High-risk lifestyle A third key member of staff is Atama Madramdele, who De Merode first met the day he arrived as a ranger. Through the several years they spent together, Madramdele taught him a lot about living and working in a park. “I was naïve when I first arrived and he got me through those initial steps,” De Merode says. “And he, like the other two, worked his way through the ranks to become a senior warden. But as he was returning to the park station three years ago, he was ambushed by militia, shot in the back, and died two days later.”

For De Merode, instances like this are a reminder that, given the fragility of the systems, the remarkable people who put their lives on the line are hanging on by a thread.

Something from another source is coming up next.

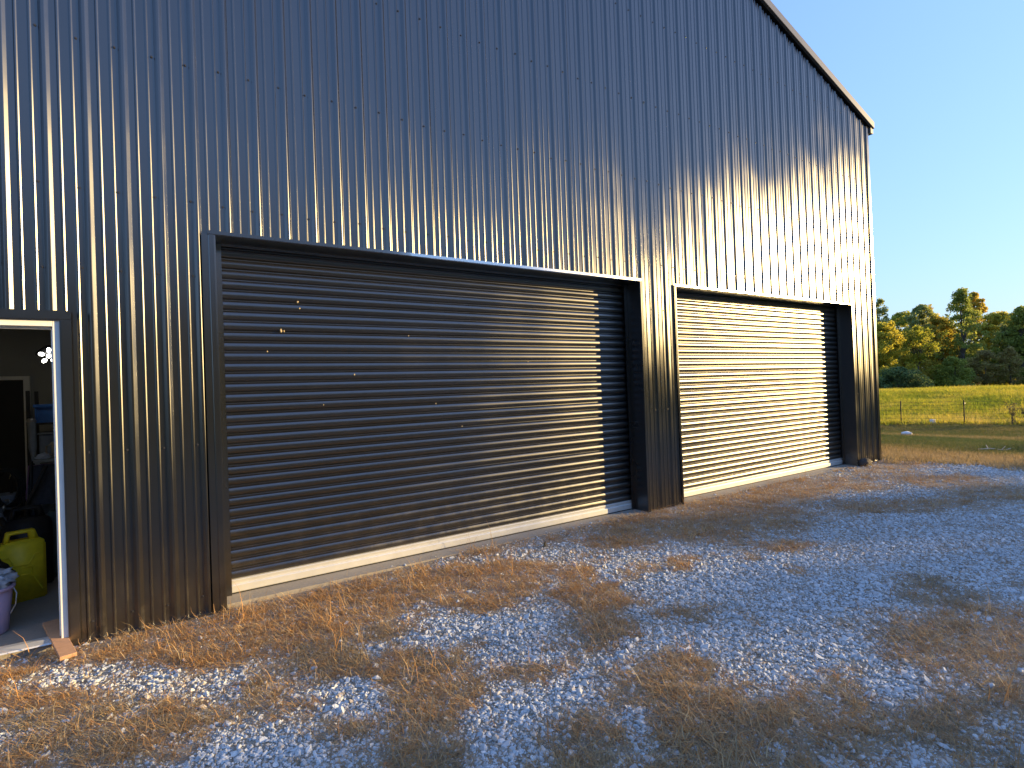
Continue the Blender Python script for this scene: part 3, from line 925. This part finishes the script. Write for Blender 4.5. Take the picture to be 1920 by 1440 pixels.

Indeed, over the period of armed conflict, 154 of the 400 rangers were killed. De Merode himself was also the victim of an assassination attempt in 2014, having been shot several times during an ambush. He returned to work the following month. “There is no park on Earth where the sacrifice has been greater,” he says. “It’s a simple fact that when you choose to become a ranger in Virunga, your chances of suffering a violent death as part of your work is between 30 and 40%. No military force on Earth suffers that level of fatality. And yet what’s unusual is the continuity about it all and the commitment on their part. That’s what’s carried me through.”